§ **Required task**:
Give a verbatim copy of the lines below, minus the pictures.

§ **Data segment**:
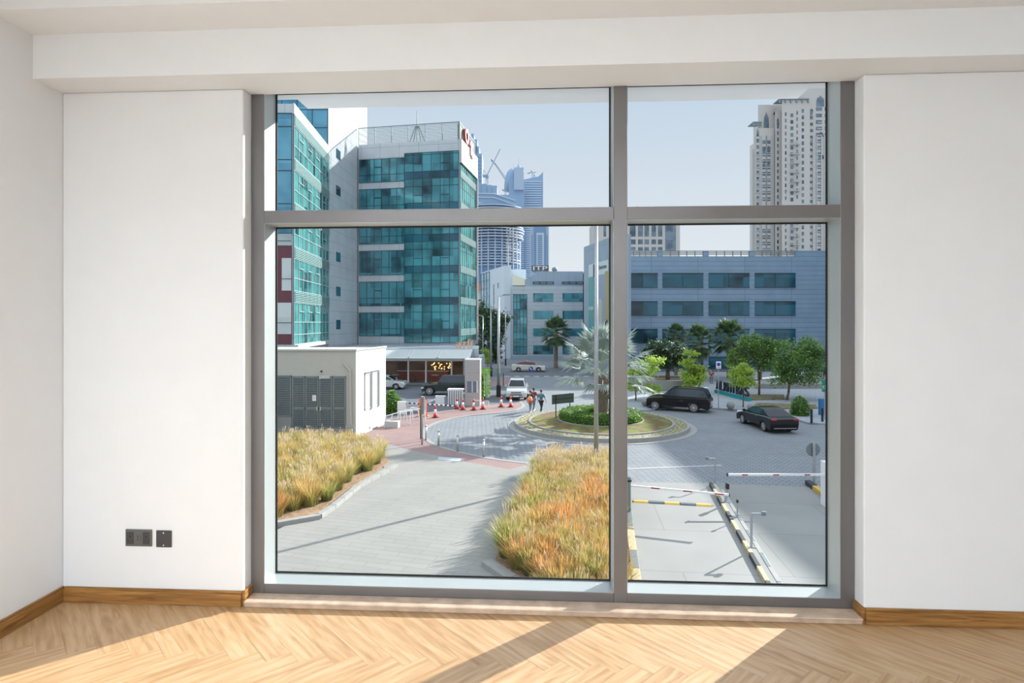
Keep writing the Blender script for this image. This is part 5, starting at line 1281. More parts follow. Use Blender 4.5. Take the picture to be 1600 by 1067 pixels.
# guard kiosk
b = P0(738, 634.5, GZ+0.03); t = thing('guard_kiosk', 'tall grey clad guard kiosk with a small window among the cones', 'kiosk', b)
wd = 0.62; h = Zat(563, b.y)-GZ-0.03
mk = mat('taupe cladding', (0.40,0.37,0.37), 0.5, var=0.03); MB().box(b.x-wd, b.x+wd, b.y, b.y+1.2, b.z, b.z+h).build('wall', mk, t)
m = MB()
for z in (0.75, 2.0, 2.75): m.box(b.x-wd-0.005, b.x+wd+0.005, b.y-0.01, b.y+1.2, b.z+z, b.z+z+0.03)
m.build('joints', M['kerb'], t)
MB().box(b.x-wd-0.02, b.x+wd+0.02, b.y-0.02, b.y+1.22, b.z+h, b.z+h+0.08).build('roof', M['white'], t)
w_ = MB().box(b.x-0.42, b.x+0.36, b.y-0.03, b.y, b.z+1.15, b.z+2.05).build('window', M['glass_tower'], t)
MB().box(b.x-0.03, b.x+0.03, b.y-0.05, b.y-0.03, b.z+1.15, b.z+2.05).box(b.x+0.36, b.x+0.44, b.y-0.05, b.y, b.z+1.1, b.z+2.1).build('window_frame', M['white'], w_)
# low rails next to the kiosk
t = thing('pipe_rail', 'low white tubular rail right of the guard kiosk', 'railing', P0(757, 636, GZ+0.03))
b = P0(757, 636, GZ+0.03); MB().tube([b+Vector((-0.9,0,0)), b+Vector((-0.9,0,0.55)), b+Vector((0.35,0,0.5)), b+Vector((0.35,0,0))], 0.025, 6).build('rail', M['white'], t)
b = P0(617, 668, GZ+0.03); t = thing('pipe_rail', 'twisted white pipe rails at the corner of the substation building', 'railing', b)
m = MB(); r_ = random.Random(4)
for i in range(5):
    o = Vector((-0.7+0.35*i, 0.3*i, 0)); m.tube([b+o, b+o+Vector((0.1,0,0.75+0.1*i)), b+o+Vector((0.9,0.5,0.95)), b+o+Vector((1.0,0.5,0.2))], 0.035, 6)
m.build('rail', M['white'], t)
MB().box(b.x-0.65,b.x+0.25,b.y-0.2,b.y+0.5,b.z,b.z+0.42).build('concrete_block', M['white_ext'], t)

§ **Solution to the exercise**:
Keep writing the Blender script for this image. This is part 5, starting at line 1281. More parts follow. Use Blender 4.5. Take the picture to be 1600 by 1067 pixels.
# guard kiosk
b = P0(738, 634.5, GZ+0.03); t = thing('guard_kiosk', 'tall grey clad guard kiosk with a small window among the cones', 'kiosk', b)
wd = 0.62; h = Zat(563, b.y)-GZ-0.03
mk = mat('taupe cladding', (0.40,0.37,0.37), 0.5, var=0.03); MB().box(b.x-wd, b.x+wd, b.y, b.y+1.2, b.z, b.z+h).build('wall', mk, t)
m = MB()
for z in (0.75, 2.0, 2.75): m.box(b.x-wd-0.005, b.x+wd+0.005, b.y-0.01, b.y+1.2, b.z+z, b.z+z+0.03)
m.build('joints', M['kerb'], t)
MB().box(b.x-wd-0.02, b.x+wd+0.02, b.y-0.02, b.y+1.22, b.z+h, b.z+h+0.08).build('roof', M['white'], t)
w_ = MB().box(b.x-0.42, b.x+0.36, b.y-0.03, b.y, b.z+1.15, b.z+2.05).build('window', M['glass_tower'], t)
MB().box(b.x-0.03, b.x+0.03, b.y-0.05, b.y-0.03, b.z+1.15, b.z+2.05).box(b.x+0.36, b.x+0.44, b.y-0.05, b.y, b.z+1.1, b.z+2.1).build('window_frame', M['white'], w_)
# low rails next to the kiosk
t = thing('pipe_rail', 'low white tubular rail right of the guard kiosk', 'railing', P0(757, 636, GZ+0.03))
b = P0(757, 636, GZ+0.03); MB().tube([b+Vector((-0.9,0,0)), b+Vector((-0.9,0,0.55)), b+Vector((0.35,0,0.5)), b+Vector((0.35,0,0))], 0.025, 6).build('rail', M['white'], t)
b = P0(617, 668, GZ+0.03); t = thing('pipe_rail', 'twisted white pipe rails at the corner of the substation building', 'railing', b)
m = MB(); r_ = random.Random(4)
for i in range(5):
    o = Vector((-0.7+0.35*i, 0.3*i, 0)); m.tube([b+o, b+o+Vector((0.1,0,0.75+0.1*i)), b+o+Vector((0.9,0.5,0.95)), b+o+Vector((1.0,0.5,0.2))], 0.035, 6)
m.build('rail', M['white'], t)
MB().box(b.x-0.65,b.x+0.25,b.y-0.2,b.y+0.5,b.z,b.z+0.42).build('concrete_block', M['white_ext'], t)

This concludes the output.